Comment by TR Brunelle

I’m not blaming any engineer that was working on this bridge yesterday (although surely a scapegoat will be found) – I hold responsible the federal and state governments, and their subcontractors, and Minnesota congressional committees, that have neglected U.S. infrastructure to the detriment of the public.

While the entire infrastructure is crumbling (see the Infrastructure Report Card link above), and a large part of it is up for sale to Corporate Entities, that’s certainly not an endorsement of the construction industry or its’ practices.

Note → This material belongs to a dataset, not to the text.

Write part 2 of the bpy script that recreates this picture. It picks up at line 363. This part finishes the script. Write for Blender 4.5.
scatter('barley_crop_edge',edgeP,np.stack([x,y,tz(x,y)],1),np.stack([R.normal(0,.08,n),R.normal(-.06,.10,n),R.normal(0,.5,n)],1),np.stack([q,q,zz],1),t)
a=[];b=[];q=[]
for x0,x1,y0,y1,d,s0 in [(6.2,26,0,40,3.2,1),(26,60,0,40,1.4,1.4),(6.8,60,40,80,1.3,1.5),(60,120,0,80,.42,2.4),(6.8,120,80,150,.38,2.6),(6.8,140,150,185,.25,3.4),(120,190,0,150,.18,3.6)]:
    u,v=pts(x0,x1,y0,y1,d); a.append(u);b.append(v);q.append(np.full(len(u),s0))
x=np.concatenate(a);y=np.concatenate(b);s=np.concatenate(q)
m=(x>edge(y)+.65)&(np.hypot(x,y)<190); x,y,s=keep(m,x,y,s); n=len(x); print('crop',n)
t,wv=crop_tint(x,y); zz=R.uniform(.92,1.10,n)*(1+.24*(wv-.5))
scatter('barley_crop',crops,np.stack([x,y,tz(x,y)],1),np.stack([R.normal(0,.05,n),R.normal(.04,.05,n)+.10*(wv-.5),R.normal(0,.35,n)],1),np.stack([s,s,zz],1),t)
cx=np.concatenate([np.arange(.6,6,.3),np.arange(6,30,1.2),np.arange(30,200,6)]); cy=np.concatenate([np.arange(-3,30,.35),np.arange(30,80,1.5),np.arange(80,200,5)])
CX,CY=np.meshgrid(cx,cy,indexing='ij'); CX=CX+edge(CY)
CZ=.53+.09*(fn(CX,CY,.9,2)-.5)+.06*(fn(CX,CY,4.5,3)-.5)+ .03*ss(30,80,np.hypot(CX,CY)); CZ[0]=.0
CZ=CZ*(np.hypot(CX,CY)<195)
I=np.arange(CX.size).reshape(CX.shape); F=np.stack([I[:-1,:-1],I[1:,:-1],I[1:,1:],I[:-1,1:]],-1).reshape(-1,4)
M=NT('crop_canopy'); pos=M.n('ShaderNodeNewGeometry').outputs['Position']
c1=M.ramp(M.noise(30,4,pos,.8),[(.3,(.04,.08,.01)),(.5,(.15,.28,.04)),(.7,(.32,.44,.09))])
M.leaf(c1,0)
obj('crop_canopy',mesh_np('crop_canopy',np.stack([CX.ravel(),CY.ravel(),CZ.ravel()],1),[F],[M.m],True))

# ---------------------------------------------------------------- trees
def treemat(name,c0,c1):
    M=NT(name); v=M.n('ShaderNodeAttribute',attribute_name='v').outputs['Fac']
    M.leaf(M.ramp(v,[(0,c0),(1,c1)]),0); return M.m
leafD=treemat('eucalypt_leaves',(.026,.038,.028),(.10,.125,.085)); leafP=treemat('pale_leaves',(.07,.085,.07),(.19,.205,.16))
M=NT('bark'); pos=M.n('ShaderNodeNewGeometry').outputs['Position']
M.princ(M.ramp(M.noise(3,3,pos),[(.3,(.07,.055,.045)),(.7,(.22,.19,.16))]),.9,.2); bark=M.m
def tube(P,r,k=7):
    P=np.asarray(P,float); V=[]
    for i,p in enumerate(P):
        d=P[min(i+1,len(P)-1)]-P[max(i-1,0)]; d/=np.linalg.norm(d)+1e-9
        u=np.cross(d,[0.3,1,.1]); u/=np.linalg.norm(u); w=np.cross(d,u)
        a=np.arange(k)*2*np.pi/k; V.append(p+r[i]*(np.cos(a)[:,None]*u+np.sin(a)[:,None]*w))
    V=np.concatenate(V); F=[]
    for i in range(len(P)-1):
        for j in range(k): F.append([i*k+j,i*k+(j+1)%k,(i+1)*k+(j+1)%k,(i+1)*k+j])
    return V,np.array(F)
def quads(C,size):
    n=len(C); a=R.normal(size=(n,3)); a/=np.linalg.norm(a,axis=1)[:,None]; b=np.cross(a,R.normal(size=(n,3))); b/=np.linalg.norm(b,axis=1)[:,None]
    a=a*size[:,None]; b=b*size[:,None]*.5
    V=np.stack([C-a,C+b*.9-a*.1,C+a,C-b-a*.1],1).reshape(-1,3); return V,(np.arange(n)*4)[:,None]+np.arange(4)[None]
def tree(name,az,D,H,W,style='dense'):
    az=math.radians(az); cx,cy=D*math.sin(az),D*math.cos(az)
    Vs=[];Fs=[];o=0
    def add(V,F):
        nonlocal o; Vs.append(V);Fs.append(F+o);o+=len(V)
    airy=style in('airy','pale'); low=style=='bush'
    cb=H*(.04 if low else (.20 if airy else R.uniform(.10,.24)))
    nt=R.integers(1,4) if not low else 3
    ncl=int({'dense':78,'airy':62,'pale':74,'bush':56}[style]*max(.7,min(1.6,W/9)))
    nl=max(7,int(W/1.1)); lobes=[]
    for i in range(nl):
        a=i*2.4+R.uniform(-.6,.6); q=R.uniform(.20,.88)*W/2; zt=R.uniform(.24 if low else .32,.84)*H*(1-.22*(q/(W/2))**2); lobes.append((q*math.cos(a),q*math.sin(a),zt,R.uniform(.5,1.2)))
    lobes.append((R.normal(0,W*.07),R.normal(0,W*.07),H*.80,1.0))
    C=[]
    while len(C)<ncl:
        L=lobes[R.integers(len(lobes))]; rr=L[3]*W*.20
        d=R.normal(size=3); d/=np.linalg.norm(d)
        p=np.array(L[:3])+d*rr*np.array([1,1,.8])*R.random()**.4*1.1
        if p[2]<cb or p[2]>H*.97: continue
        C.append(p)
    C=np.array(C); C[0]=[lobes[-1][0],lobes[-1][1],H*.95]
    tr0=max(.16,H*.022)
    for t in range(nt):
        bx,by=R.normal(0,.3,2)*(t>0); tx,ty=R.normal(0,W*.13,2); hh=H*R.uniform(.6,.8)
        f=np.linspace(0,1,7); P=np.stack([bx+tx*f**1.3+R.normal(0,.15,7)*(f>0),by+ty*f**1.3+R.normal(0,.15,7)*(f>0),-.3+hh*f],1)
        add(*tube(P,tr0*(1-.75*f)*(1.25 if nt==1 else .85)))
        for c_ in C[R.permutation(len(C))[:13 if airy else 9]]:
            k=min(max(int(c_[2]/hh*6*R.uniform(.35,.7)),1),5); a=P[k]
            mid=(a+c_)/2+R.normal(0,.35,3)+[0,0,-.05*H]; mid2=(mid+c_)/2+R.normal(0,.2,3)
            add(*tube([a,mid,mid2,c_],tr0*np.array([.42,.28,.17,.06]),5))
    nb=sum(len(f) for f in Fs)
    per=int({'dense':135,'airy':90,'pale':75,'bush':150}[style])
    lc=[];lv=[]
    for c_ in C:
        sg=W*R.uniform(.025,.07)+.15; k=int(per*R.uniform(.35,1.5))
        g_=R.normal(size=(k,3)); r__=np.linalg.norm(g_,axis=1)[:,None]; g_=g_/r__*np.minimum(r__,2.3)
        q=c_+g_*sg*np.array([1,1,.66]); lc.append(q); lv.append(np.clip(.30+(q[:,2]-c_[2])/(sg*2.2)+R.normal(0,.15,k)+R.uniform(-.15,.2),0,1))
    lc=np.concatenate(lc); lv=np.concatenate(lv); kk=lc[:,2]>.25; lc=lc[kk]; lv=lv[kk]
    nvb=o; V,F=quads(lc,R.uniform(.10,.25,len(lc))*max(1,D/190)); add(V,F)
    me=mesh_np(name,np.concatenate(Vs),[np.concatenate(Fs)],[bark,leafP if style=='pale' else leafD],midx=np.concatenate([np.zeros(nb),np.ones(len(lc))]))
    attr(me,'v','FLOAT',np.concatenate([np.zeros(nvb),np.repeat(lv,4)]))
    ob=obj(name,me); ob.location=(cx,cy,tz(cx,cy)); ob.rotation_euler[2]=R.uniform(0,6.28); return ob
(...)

Trillions of dollars go overseas for imperialist wars, and for politically-motivated economic aid, at taxpayer expense. There’s a number of issues involved here: a car-centric geography and economy in the U.S., diversion of funds and messed up priorities, and systematic neglect of civil infrastructure. I don’t think the construction industry can fix any of that.

Comment by hope2012

I used to cross that bridge all the time so I guess I got lucky. hahah

The state of Minnesota has filed a lawsuit against URS Corporation arguing that they failed in their responsibilities to inspect, analyze, and evaluate the bridge. They held three contracts with the state to inspect the bridge and suggest modifications and that the company assured the state of its expertise in assessing the needs for repairs. URS spokesman Ronald Low says the company intends to “vigorously defend” itself.

The URS noted the National Transportation Safety Boards findings into the cause of the collapse pointed to both the bridge’s original flawed design and the spacing of materials on the bridge as part of a construction project.